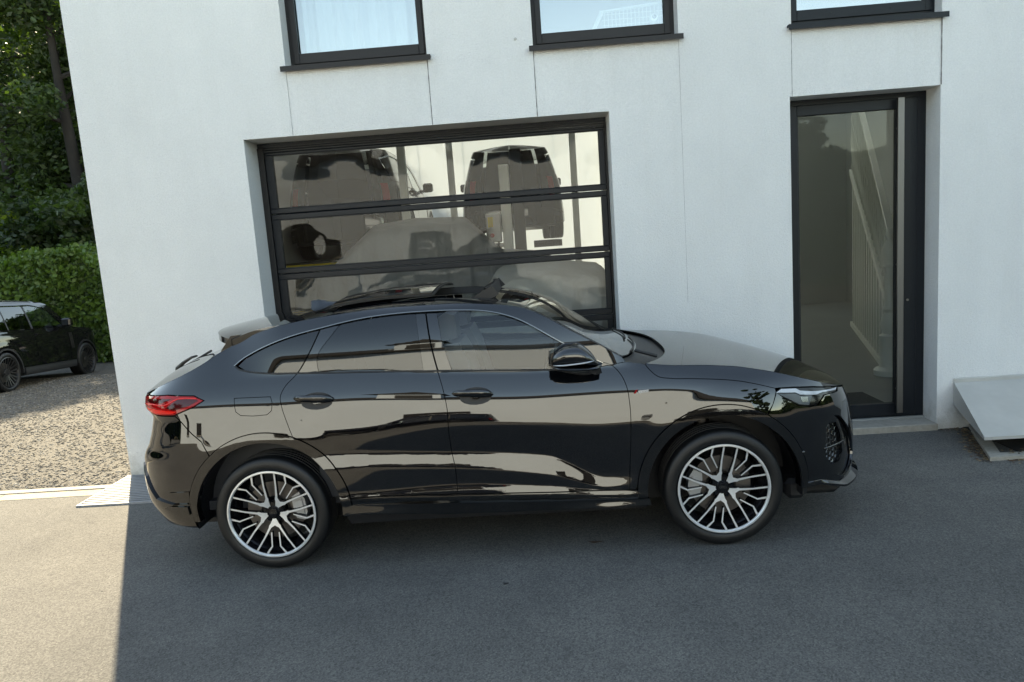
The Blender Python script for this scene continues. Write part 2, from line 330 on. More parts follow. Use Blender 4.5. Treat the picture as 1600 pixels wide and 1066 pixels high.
class Body:
    def __init__(s,S,root): s.S=S; s.root=root
    def panel(s,name,poly,m,gap=.0022,off=0.,flange=.014,holes=(),du=.035,dz=.012,chart='side',sides=(1,-1),parent=None,step=.018,fn=None,inner=None):
        S=s.S
        poly=_inset(_resample(poly,step),gap); hs=[_inset(_resample(h,step),-gap) for h in holes]
        B=[poly]+[h for h in hs]
        lo,hi=poly.min(0),poly.max(0)
        gx=np.arange(lo[0]+du*.5,hi[0],du); gz=np.arange(lo[1]+dz*.5,hi[1],dz)
        G=np.array([(x+(du/2 if j%2 else 0),z) for j,z in enumerate(gz) for x in gx]).reshape(-1,2)
        if len(G):
            k=_inpoly(G,poly)
            for h in hs: k&=~_inpoly(G,h)
            G=G[k]
        if len(G):
            bp=np.concatenate(B); sc=np.array([du*.45,dz*.55]); keep=np.ones(len(G),bool)
            for c in range(0,len(G),4000):
                d=((G[c:c+4000,None,:]-bp[None])/sc); keep[c:c+4000]=(d**2).sum(2).min(1)>1
            G=G[keep]
        vs=[]; es=[]
        for b in B:
            o=len(vs); vs+=[tuple(q) for q in b]; es+=[(o+i,o+(i+1)%len(b)) for i in range(len(b))]
        nb=len(vs); vs+=[tuple(q) for q in G]
        sc=np.array([1.,du/dz*.6]) if dz<du else np.array([1.,1.])
        r=delaunay_2d_cdt([Vector((v[0]*sc[0],v[1]*sc[1])) for v in vs],es,[],0,1e-7)
        V2=np.array([(v.x/sc[0],v.y/sc[1]) for v in r[0]]); T=np.array([f for f in r[2] if len(f)==3])
        c=V2[T].mean(1); k=_inpoly(c,poly)
        for h in hs: k&=~_inpoly(c,h)
        T=T[k]
        a=V2[T]; ar=(a[:,1,0]-a[:,0,0])*(a[:,2,1]-a[:,0,1])-(a[:,2,0]-a[:,0,0])*(a[:,1,1]-a[:,0,1]); T[ar<0]=T[ar<0][:,::-1]
        if chart=='side': PP=S.P(V2[:,0],V2[:,1]); NN=S.N(V2[:,0],V2[:,1])
        else: PP=S.T(V2[:,0],V2[:,1]); NN=S.TN(V2[:,0],V2[:,1])
        PP=PP+NN*off
        if fn is not None: PP=fn(PP,V2)
        # boundary loops -> flange
        FV=[];FF=[]
        for b in B:
            b=np.asarray(b)
            if chart=='side': q=S.P(b[:,0],b[:,1]); nn=S.N(b[:,0],b[:,1])
            else: q=S.T(b[:,0],b[:,1]); nn=S.TN(b[:,0],b[:,1])
            q=q+nn*off
            if fn is not None: q=fn(q,b)
            o=len(V2)+len(FV); n=len(b); FV+=list(q)+list(q-nn*flange)
            FF+=[(o+i,o+n+i,o+n+(i+1)%n,o+(i+1)%n) for i in range(n)]
        V=np.concatenate([PP,np.array(FV)]) if FV else PP
        outs=[]
        for sd in sides:
            # near side of the car lies towards -Y
            VV=V*np.array([1,-sd,1]); NS=NN*np.array([1,-sd,1])
            tris=[tuple(t) for t in T]; fl=[tuple(f) for f in FF]
            if sd<0: tris=[t[::-1] for t in tris]; fl=[f[::-1] for f in fl]
            if chart!='side': pass
            me=D.meshes.new(name); me.from_pydata(VV.tolist(),[],[list(map(int,t)) for t in tris+fl]); me.materials.append(m)
            me.polygons.foreach_set('use_smooth',[True]*len(tris)+[False]*len(fl)); me.update()
            ln=np.zeros((len(me.loops),3)); li=np.empty(len(me.loops),int); me.loops.foreach_get('vertex_index',li); nt_=len(tris)*3
            ln[:nt_]=NS[li[:nt_]]
            # faces whose winding disagrees with the analytic normal are turned over
            me.normals_split_custom_set(ln.tolist())
            outs.append(link(D.objects.new(name,me),parent or s.root))
        return outs
    def strip(s,name,line,m,w=.012,h=.006,sides=(1,-1),off=.0,parent=None):
        """raised trim strip following a line on the side chart"""
        l=np.asarray(smooth_line(line,.02)); P=s.S.P(l[:,0],l[:,1]); N=s.S.N(l[:,0],l[:,1]); t=np.gradient(P,axis=0); t/=np.linalg.norm(t,axis=1,keepdims=True); b=np.cross(N,t)
        prof=[(-.5,-.3),(-.5,.5),(-.3,1),(.3,1),(.5,.5),(.5,-.3)]; n=len(prof); outs=[]
        for sd in sides:
            V=[];F=[]
            for i in range(len(l)):
                for (a,c) in prof:
                    p=P[i]+b[i]*a*w+N[i]*(c*h+off); V.append((p[0],-sd*p[1],p[2]))
            for i in range(len(l)-1):
                for k in range(n-1):
                    f=(i*n+k,i*n+n+k,i*n+n+k+1,i*n+k+1); F.append(f if sd<0 else f[::-1])
            F+=[tuple(range(n)),tuple(range(len(V)-1,len(V)-n-1,-1))]
            outs.append(mesh(name,V,F,m,parent or s.root,auto=40))
        return outs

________

WHAT TO DO: Copy the listing in full and without alteration, omitting every picture.

FULL SOLUTION:
The Blender Python script for this scene continues. Write part 2, from line 330 on. More parts follow. Use Blender 4.5. Treat the picture as 1600 pixels wide and 1066 pixels high.
class Body:
    def __init__(s,S,root): s.S=S; s.root=root
    def panel(s,name,poly,m,gap=.0022,off=0.,flange=.014,holes=(),du=.035,dz=.012,chart='side',sides=(1,-1),parent=None,step=.018,fn=None,inner=None):
        S=s.S
        poly=_inset(_resample(poly,step),gap); hs=[_inset(_resample(h,step),-gap) for h in holes]
        B=[poly]+[h for h in hs]
        lo,hi=poly.min(0),poly.max(0)
        gx=np.arange(lo[0]+du*.5,hi[0],du); gz=np.arange(lo[1]+dz*.5,hi[1],dz)
        G=np.array([(x+(du/2 if j%2 else 0),z) for j,z in enumerate(gz) for x in gx]).reshape(-1,2)
        if len(G):
            k=_inpoly(G,poly)
            for h in hs: k&=~_inpoly(G,h)
            G=G[k]
        if len(G):
            bp=np.concatenate(B); sc=np.array([du*.45,dz*.55]); keep=np.ones(len(G),bool)
            for c in range(0,len(G),4000):
                d=((G[c:c+4000,None,:]-bp[None])/sc); keep[c:c+4000]=(d**2).sum(2).min(1)>1
            G=G[keep]
        vs=[]; es=[]
        for b in B:
            o=len(vs); vs+=[tuple(q) for q in b]; es+=[(o+i,o+(i+1)%len(b)) for i in range(len(b))]
        nb=len(vs); vs+=[tuple(q) for q in G]
        sc=np.array([1.,du/dz*.6]) if dz<du else np.array([1.,1.])
        r=delaunay_2d_cdt([Vector((v[0]*sc[0],v[1]*sc[1])) for v in vs],es,[],0,1e-7)
        V2=np.array([(v.x/sc[0],v.y/sc[1]) for v in r[0]]); T=np.array([f for f in r[2] if len(f)==3])
        c=V2[T].mean(1); k=_inpoly(c,poly)
        for h in hs: k&=~_inpoly(c,h)
        T=T[k]
        a=V2[T]; ar=(a[:,1,0]-a[:,0,0])*(a[:,2,1]-a[:,0,1])-(a[:,2,0]-a[:,0,0])*(a[:,1,1]-a[:,0,1]); T[ar<0]=T[ar<0][:,::-1]
        if chart=='side': PP=S.P(V2[:,0],V2[:,1]); NN=S.N(V2[:,0],V2[:,1])
        else: PP=S.T(V2[:,0],V2[:,1]); NN=S.TN(V2[:,0],V2[:,1])
        PP=PP+NN*off
        if fn is not None: PP=fn(PP,V2)
        # boundary loops -> flange
        FV=[];FF=[]
        for b in B:
            b=np.asarray(b)
            if chart=='side': q=S.P(b[:,0],b[:,1]); nn=S.N(b[:,0],b[:,1])
            else: q=S.T(b[:,0],b[:,1]); nn=S.TN(b[:,0],b[:,1])
            q=q+nn*off
            if fn is not None: q=fn(q,b)
            o=len(V2)+len(FV); n=len(b); FV+=list(q)+list(q-nn*flange)
            FF+=[(o+i,o+n+i,o+n+(i+1)%n,o+(i+1)%n) for i in range(n)]
        V=np.concatenate([PP,np.array(FV)]) if FV else PP
        outs=[]
        for sd in sides:
            # near side of the car lies towards -Y
            VV=V*np.array([1,-sd,1]); NS=NN*np.array([1,-sd,1])
            tris=[tuple(t) for t in T]; fl=[tuple(f) for f in FF]
            if sd<0: tris=[t[::-1] for t in tris]; fl=[f[::-1] for f in fl]
            if chart!='side': pass
            me=D.meshes.new(name); me.from_pydata(VV.tolist(),[],[list(map(int,t)) for t in tris+fl]); me.materials.append(m)
            me.polygons.foreach_set('use_smooth',[True]*len(tris)+[False]*len(fl)); me.update()
            ln=np.zeros((len(me.loops),3)); li=np.empty(len(me.loops),int); me.loops.foreach_get('vertex_index',li); nt_=len(tris)*3
            ln[:nt_]=NS[li[:nt_]]
            # faces whose winding disagrees with the analytic normal are turned over
            me.normals_split_custom_set(ln.tolist())
            outs.append(link(D.objects.new(name,me),parent or s.root))
        return outs
    def strip(s,name,line,m,w=.012,h=.006,sides=(1,-1),off=.0,parent=None):
        """raised trim strip following a line on the side chart"""
        l=np.asarray(smooth_line(line,.02)); P=s.S.P(l[:,0],l[:,1]); N=s.S.N(l[:,0],l[:,1]); t=np.gradient(P,axis=0); t/=np.linalg.norm(t,axis=1,keepdims=True); b=np.cross(N,t)
        prof=[(-.5,-.3),(-.5,.5),(-.3,1),(.3,1),(.5,.5),(.5,-.3)]; n=len(prof); outs=[]
        for sd in sides:
            V=[];F=[]
            for i in range(len(l)):
                for (a,c) in prof:
                    p=P[i]+b[i]*a*w+N[i]*(c*h+off); V.append((p[0],-sd*p[1],p[2]))
            for i in range(len(l)-1):
                for k in range(n-1):
                    f=(i*n+k,i*n+n+k,i*n+n+k+1,i*n+k+1); F.append(f if sd<0 else f[::-1])
            F+=[tuple(range(n)),tuple(range(len(V)-1,len(V)-n-1,-1))]
            outs.append(mesh(name,V,F,m,parent or s.root,auto=40))
        return outs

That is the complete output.